On the other hand, there is biblical evidence to suggest giving up land is not so great a sin, or may not be a sin at all, if the price is right. Solomon gave 20 cities in the Galilee to Hiram, king of Tyre, yet the biblical text offers no condemnation, probably because of what he got in return: The building materials for God’s House and his own. (See 1 Kings 9:11.)
In the current case, trading land for peace would be worth the price, too, if the “peace” offered is a true peace, one that battles terrorism with vigor; that includes all of the states now opposed to Israel; that has a system that puts peace into practice through such means as trade and tourism.
Entering into this consideration are two “sins” I discussed extensively in my January 8 column: pikuach nefesh (threat to life) and sh’fichut damim (the needless spilling of blood). Pikuach nefesh is considered to be pre-eminent in religious Judaism. Almost nothing — not even Shabbat or the laws of kashrut — takes precedence when life is threatened.
Expropriating Palestinian land to build new settlements puts the lives of the people who move into those settlements in danger. Almost certainly violence will erupt, and blood almost certainly will be spilled. Thus, both pikuach nefesh and sh’fichut damim are halachic factors that must be taken into account.
The same, obviously, is true of a one-state solution, which carries with it the necessity of denying to the Palestinians living in such a state equal status under the law. (Anything else risks having the Palestinians become the majority and voting Israel out of existence.) Aside from the many times the Torah requires that there be “one law” for citizen and all other residents (see, especially, Exodus 23:9 this Shabbat, and also Leviticus 19:34 and 24:22), the Torah also requires Israel to act morally, or risk losing its right to the land.
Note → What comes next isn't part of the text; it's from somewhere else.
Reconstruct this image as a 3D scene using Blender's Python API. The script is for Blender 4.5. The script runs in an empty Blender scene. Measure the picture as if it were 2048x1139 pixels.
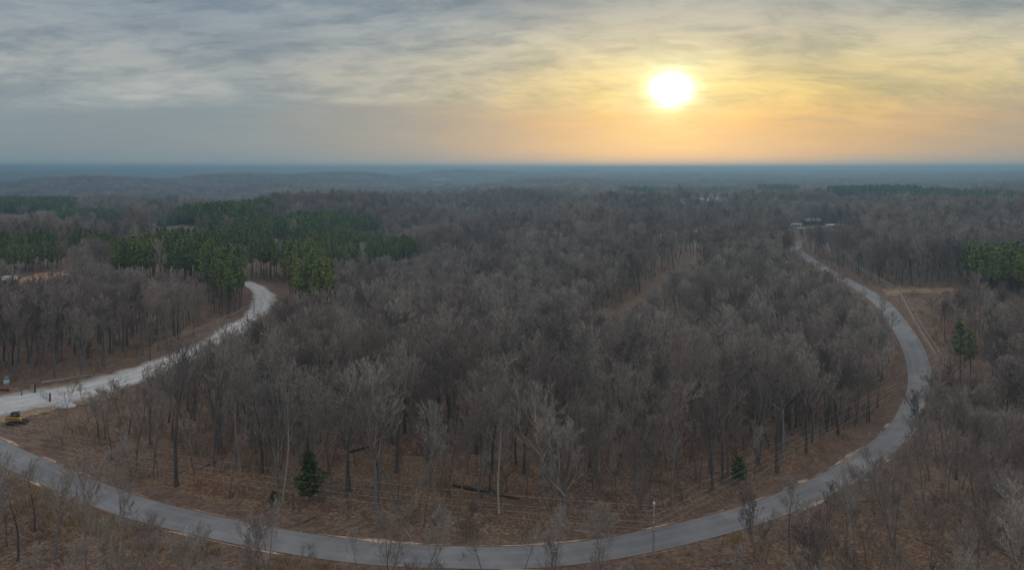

Explained Rabbi Samson Raphael Hirsch, in commenting on several verses in Leviticus 18:
“Just as the people is ‘the people of God,’ so is the land, too, ‘the land of God’….The flowering of the land is dependent on the moral flowering of the people….It is for the fulfillment of God’s will by men of moral purity that each seed germinates, each flower blooms, each fruit ripens….
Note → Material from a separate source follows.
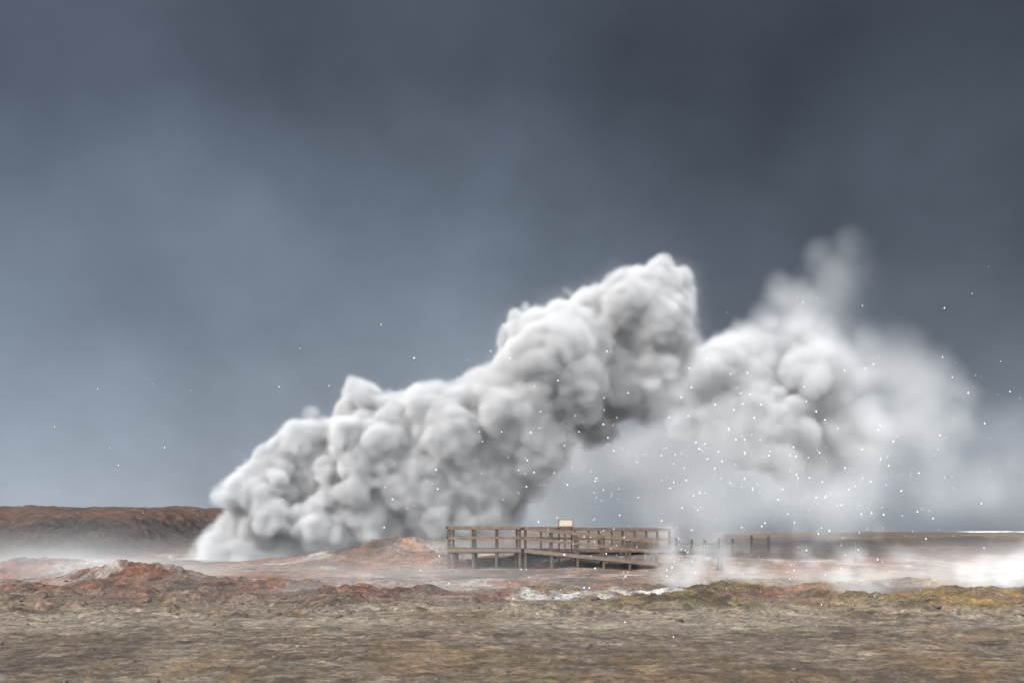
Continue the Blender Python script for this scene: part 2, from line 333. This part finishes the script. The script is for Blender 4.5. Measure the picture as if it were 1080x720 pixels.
# ground hugging mist and small vents
def wisp(name,lst,box,h,k,edge=1.2,ns=1.0):
    g=Grid(*box,h)
    for px,py,d_,r,sq in lst: g.sph(P(px,py,d_),r,pad=1,sq=sq)
    g.D+=ns*(.22*g.noise((.9,.8,.9))-.22*np.abs(g.noise(.4))+.2*g.noise((.4,.3,.7))+.12*g.noise(.22))
    dn=np.clip((.3*ns-g.D)/edge,0,1)**1.8
    for a_ in range(3):
        n=g.sh[a_]; t=np.minimum(np.arange(n),np.arange(n)[::-1])*h; f_=np.clip(t/.5,0,1)
        if a_==2: f_=np.where(np.arange(n)<n/2,1,f_)
        sh=[1,1,1]; sh[a_]=n; dn=dn*f_.reshape(sh)
    volobj(name,dn,g.mn,g.mx,volmat(name+'_vapour',k))
S1=(1,1,1)
wisp('vent_steam',[(690,630,36,.35,(1.8,1,.5)),(708,618,36,.45,S1),(722,604,36,.55,S1),(740,592,36,.5,(1.3,1,1)),(708,590,36,.45,S1),(770,604,36,.4,(2.2,1,.6)),(698,572,36,.32,S1),(640,634,35,.38,(3.5,1,.5)),(590,636,35,.3,(2.5,1,.5)),(755,578,36,.3,S1)],((0,33.5,-.3),(10.5,38.5,3.8)),.1,.8)
wisp('vent_steam',[(912,646,31,.14,S1),(905,634,31,.24,S1),(899,620,31,.34,S1),(888,605,31,.42,S1),(902,590,31,.42,(1.3,1,1)),(935,586,31,.3,(1.8,1,.7)),(862,590,31,.28,(1.5,1,.8)),(880,574,31,.26,S1)],((8,28.8,-.3),(14,33.2,3.4)),.1,1.0)
wisp('vent_steam',[(1036,642,32,.12,S1),(1044,628,32,.27,S1),(1056,612,32,.4,S1),(1040,598,32,.32,S1),(1078,598,32,.45,(1.4,1,1)),(1060,580,32,.3,S1)],((13,29.8,-.3),(20,34.2,3.8)),.1,1.0)
wisp('vent_steam',[(1012,668,19.5,.0,(.8,1,1.3)),(1008,657,19.5,.04,(1,1,1.3)),(1003,646,19.5,.05,(1,1,1.2))],((7.3,18.5,-.2),(10.2,20.6,1.3)),.06,1.6,.4,.3)
g=Grid((-28,30,-.3),(34,62,3.2),0.4)
zz=g.ax[2][None,None,:]; hh=height(*np.meshgrid(g.ax[0],g.ax[1],indexing='ij'))[:,:,None]
ns=.6*g.noise((6,4,3))+.5*g.noise((2.5,2,1.2)); ab=zz-hh
dens=np.clip(ns-.1,0,1.5)*np.exp(-np.clip(ab,0,9)/.6)*(ab>-.6)*np.clip(1-(ab-1.2)/1.2,0,1)
ex=g.ax[0][:,None,None]; ey=g.ax[1][None,:,None]
dens=dens*ss(-28,-22,ex)*ss(34,30,ex)*ss(30,35,ey)*ss(62,57,ey)*(1-.9*gau(ex,ey,2,47,8,9))
volobj('ground_mist',dens,g.mn,g.mx,volmat('ground_mist_vapour',.075))
# snow flakes in the air
fv=[];ff=[]
bm=bmesh.new(); bmesh.ops.create_icosphere(bm,subdivisions=1,radius=1); v1=[v.co.copy() for v in bm.verts]; f1=[tuple(v.index for v in f.verts) for f in bm.faces]; bm.free()
for i in range(700):
    y=random.uniform(12,46); x=random.uniform(-.5,.5)*y; z=random.uniform(.1,4)+abs(random.gauss(0,.08))*y
    if i%10: x=random.gauss(.2,.15)*y; z=2+random.gauss(.05,.07)*y; z=max(z,.3)
    r=.00047*y*random.choice([.5,.6,.7,.8,1,1.3,1.6])*(1 if i%10 else .7); n=len(fv)
    for v in v1: fv.append((x+v.x*r*random.uniform(.8,1.3),y+v.y*r,z+v.z*r*1.2))
    ff.extend([(a+n,b_+n,c_+n) for a,b_,c_ in f1])
snm=newmat('snow'); o=snm.node_tree.nodes.new('ShaderNodeOutputMaterial'); b=snm.node_tree.nodes.new('ShaderNodeBsdfPrincipled'); b.inputs['Base Color'].default_value=(.8,.82,.85,1); b.inputs['Roughness'].default_value=.6; snm.node_tree.links.new(b.outputs[0],o.inputs[0])
meshobj('falling_snow',fv,ff,snm)
# ---------------------------------------------------------------- sky
SUN=Vector((-.72,-.38,.66)).normalized()
w=bpy.data.worlds.new('World'); sc.world=w; w.use_nodes=True; N=w.node_tree.nodes; L=w.node_tree.links; N.clear()
o=N.new('ShaderNodeOutputWorld'); bg=N.new('ShaderNodeBackground'); bg.inputs['Strength'].default_value=.1; L.new(bg.outputs[0],o.inputs[0])
sky=N.new('ShaderNodeTexSky'); sky.sky_type='NISHITA'; sky.sun_disc=False; sky.sun_elevation=math.asin(SUN.z); sky.sun_rotation=math.atan2(SUN.x,SUN.y)
tc=N.new('ShaderNodeTexCoord'); sp=N.new('ShaderNodeSeparateXYZ'); L.new(tc.outputs['Generated'],sp.inputs[0])
def M(op,a,b=None,clamp=False):
    n=N.new('ShaderNodeMath'); n.operation=op; n.use_clamp=clamp
    for s,v in zip(n.inputs,(a,b)):
        if v is None: continue
        if isinstance(v,(int,float)): s.default_value=v
        else: L.new(v,s)
    return n.outputs[0]
def MR(v,a,b,c,d_):
    n=N.new('ShaderNodeMapRange'); n.interpolation_type='SMOOTHSTEP'; L.new(v,n.inputs[0])
    for i,q in zip((1,2,3,4),(a,b,c,d_)): n.inputs[i].default_value=q
    return n.outputs[0]
def cn(scale,det,rough,dist,scz,off=0):
    mp=N.new('ShaderNodeMapping'); mp.inputs['Scale'].default_value=(1,1,scz); mp.inputs['Location'].default_value=(off,off,off); mp.inputs['Rotation'].default_value=(0,.5,0); L.new(tc.outputs['Generated'],mp.inputs[0])
    n1=N.new('ShaderNodeTexNoise'); n1.inputs['Scale'].default_value=scale; n1.inputs['Detail'].default_value=det; n1.inputs['Roughness'].default_value=rough; n1.inputs['Distortion'].default_value=dist; L.new(mp.outputs[0],n1.inputs['Vector']); return n1.outputs[0]
na=cn(2.0,3,.4,0,1.2); nb=cn(4.5,5,.5,0,1.2,3.1)
zz_=M('ADD',sp.outputs[2],M('MULTIPLY',M('SUBTRACT',na,.5),.2))
r=N.new('ShaderNodeValToRGB'); cr=r.color_ramp; cr.elements[0].position=0; cr.elements[0].color=(.345,.39,.445,1); cr.elements[1].position=1; cr.elements[1].color=(.085,.10,.13,1)
for p_,c_ in ((.10,(.265,.31,.37)),(.24,(.162,.20,.256)),(.42,(.080,.100,.135))): e_=cr.elements.new(p_); e_.color=(*c_,1)
L.new(zz_,r.inputs[0])
dk=MR(M('ADD',sp.outputs[0],M('MULTIPLY',M('SUBTRACT',na,.5),.5)),-.25,.35,1.03,.60)
cloud=M('MULTIPLY',dk,M('ADD',M('MULTIPLY',M('SUBTRACT',na,.5),.8),M('ADD',1.0,M('MULTIPLY',M('SUBTRACT',nb,.5),1.2))))
cl=N.new('ShaderNodeVectorMath'); cl.operation='SCALE'; L.new(r.outputs[0],cl.inputs[0]); L.new(cloud,cl.inputs['Scale'])
# unseen rear overcast, brightness added to light steam, brightest high up; storm cloud ahead
br=N.new('ShaderNodeVectorMath'); br.operation='SCALE'; br.inputs[0].default_value=(3.2,3.26,3.36); L.new(M('MULTIPLY',M('ADD',.6,M('MULTIPLY',nb,.8)),MR(sp.outputs[2],0.0,.8,.42,1.6)),br.inputs['Scale'])
mb=N.new('ShaderNodeMix'); mb.data_type='RGBA'; L.new(MR(sp.outputs[1],.42,-.62,0.0,1.0),mb.inputs['Factor']); L.new(cl.outputs[0],mb.inputs['A']); L.new(br.outputs[0],mb.inputs['B'])
c10=N.new('ShaderNodeVectorMath'); c10.operation='SCALE'; c10.inputs['Scale'].default_value=10; L.new(mb.outputs['Result'],c10.inputs[0])
mx_=N.new('ShaderNodeMix'); mx_.data_type='RGBA'; L.new(MR(sp.outputs[1],.2,-.6,1.0,.85),mx_.inputs['Factor']); L.new(sky.outputs[0],mx_.inputs['A']); L.new(c10.outputs[0],mx_.inputs['B'])
L.new(mx_.outputs['Result'],bg.inputs[0])
sd=bpy.data.lights.new('sun','SUN'); sd.energy=5.0; sd.angle=math.radians(7); sd.color=(1,.965,.92); so=link(bpy.data.objects.new('sun',sd)); so.rotation_euler=SUN.to_track_quat('Z','Y').to_euler()
# ---------------------------------------------------------------- camera
c=bpy.data.cameras.new('camera'); co_=link(bpy.data.objects.new('camera',c))
co_.location=(0,0,2); co_.rotation_euler=(math.pi/2,0,0); c.lens=35; c.sensor_width=36; c.shift_y=200/1080; c.clip_end=12000
sc.camera=co_
sc.view_settings.view_transform='Standard'; sc.view_settings.look='None'; sc.view_settings.exposure=0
“Hence, if the society that lives in this land subverts the purpose of its existence by social and moral corruption, the land, too, loses the reason for its existence…, and, in that case, the land will vomit out that society even as any organism will reject an element that has become incompatible with it.”
Finally, even if halacha would seem not to support trading land for peace, we have the word of the Talmud that sometimes the law must be set aside in order to protect the national interest. The consequences of an action must always be considered. (See Rabbi Yochanan’s statement regarding the destruction of the Temple in BT Gittin 55b-56a.)
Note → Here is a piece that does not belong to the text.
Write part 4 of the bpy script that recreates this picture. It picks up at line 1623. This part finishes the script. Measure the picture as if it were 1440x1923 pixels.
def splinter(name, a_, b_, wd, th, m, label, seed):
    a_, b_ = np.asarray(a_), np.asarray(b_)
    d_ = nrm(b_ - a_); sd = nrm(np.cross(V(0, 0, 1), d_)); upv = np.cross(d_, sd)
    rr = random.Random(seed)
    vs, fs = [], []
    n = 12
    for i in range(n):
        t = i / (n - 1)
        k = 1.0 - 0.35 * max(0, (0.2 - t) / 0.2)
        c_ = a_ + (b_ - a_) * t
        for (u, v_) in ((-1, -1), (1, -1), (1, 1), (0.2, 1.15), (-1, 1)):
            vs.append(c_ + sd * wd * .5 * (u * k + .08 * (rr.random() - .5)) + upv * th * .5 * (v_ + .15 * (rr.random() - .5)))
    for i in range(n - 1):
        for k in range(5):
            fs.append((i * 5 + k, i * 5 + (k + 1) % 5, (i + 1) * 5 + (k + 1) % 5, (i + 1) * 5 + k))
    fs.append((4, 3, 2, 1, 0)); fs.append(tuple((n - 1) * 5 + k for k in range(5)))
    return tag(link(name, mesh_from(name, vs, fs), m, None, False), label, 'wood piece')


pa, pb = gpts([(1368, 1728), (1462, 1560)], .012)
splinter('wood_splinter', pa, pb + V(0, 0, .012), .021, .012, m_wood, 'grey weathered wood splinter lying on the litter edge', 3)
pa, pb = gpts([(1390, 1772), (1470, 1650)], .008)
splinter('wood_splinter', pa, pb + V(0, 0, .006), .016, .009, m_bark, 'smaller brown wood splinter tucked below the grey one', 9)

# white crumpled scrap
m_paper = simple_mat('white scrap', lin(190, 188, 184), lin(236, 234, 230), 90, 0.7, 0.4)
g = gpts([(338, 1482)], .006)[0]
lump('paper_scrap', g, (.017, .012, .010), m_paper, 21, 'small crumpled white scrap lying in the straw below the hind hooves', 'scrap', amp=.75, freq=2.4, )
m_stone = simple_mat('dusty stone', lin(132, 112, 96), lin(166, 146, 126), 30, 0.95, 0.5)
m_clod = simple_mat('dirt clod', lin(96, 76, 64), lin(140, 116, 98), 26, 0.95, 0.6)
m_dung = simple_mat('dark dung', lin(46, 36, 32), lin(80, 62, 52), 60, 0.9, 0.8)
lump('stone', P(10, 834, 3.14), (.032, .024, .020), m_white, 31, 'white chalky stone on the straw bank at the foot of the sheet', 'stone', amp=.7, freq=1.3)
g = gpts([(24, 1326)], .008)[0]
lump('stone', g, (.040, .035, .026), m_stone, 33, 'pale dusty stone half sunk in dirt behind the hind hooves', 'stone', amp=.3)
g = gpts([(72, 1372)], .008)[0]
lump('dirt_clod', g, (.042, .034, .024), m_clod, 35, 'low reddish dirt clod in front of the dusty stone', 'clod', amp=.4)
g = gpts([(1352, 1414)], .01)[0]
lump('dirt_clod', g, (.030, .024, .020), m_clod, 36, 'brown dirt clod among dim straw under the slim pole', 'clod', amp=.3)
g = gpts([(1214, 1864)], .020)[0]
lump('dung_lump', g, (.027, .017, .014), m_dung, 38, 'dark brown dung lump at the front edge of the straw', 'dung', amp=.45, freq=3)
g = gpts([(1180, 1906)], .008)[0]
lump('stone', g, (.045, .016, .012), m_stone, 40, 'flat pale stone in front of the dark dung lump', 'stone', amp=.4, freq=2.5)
Some early rabbinic commentators suggested that settling the Land of Israel outweighs all other commandments, but our tradition does not agree. As we recite each morning as a reminder, the study of Torah stands above all other commandments. (See Mishnah Peah 1:1.)
The Torah is clear on life-and-death issues. As Leviticus 18:5 tells us: “You shall keep My laws and My rules, by the pursuit of which man shall live.” Said the Talmud, “shall live by them, not die by them.” (See BT Yoma 85b, BT Sanhedrin 74a, and BT Avodah Zarah 27b, or the Mishnah in BT Makkot 23b for discussions of and exceptions to the meaning of the verse.)
As Samson Raphael Hirsch explained, there are grave consequences when the Torah’s moral laws are ignored: “The land will vomit out that society.”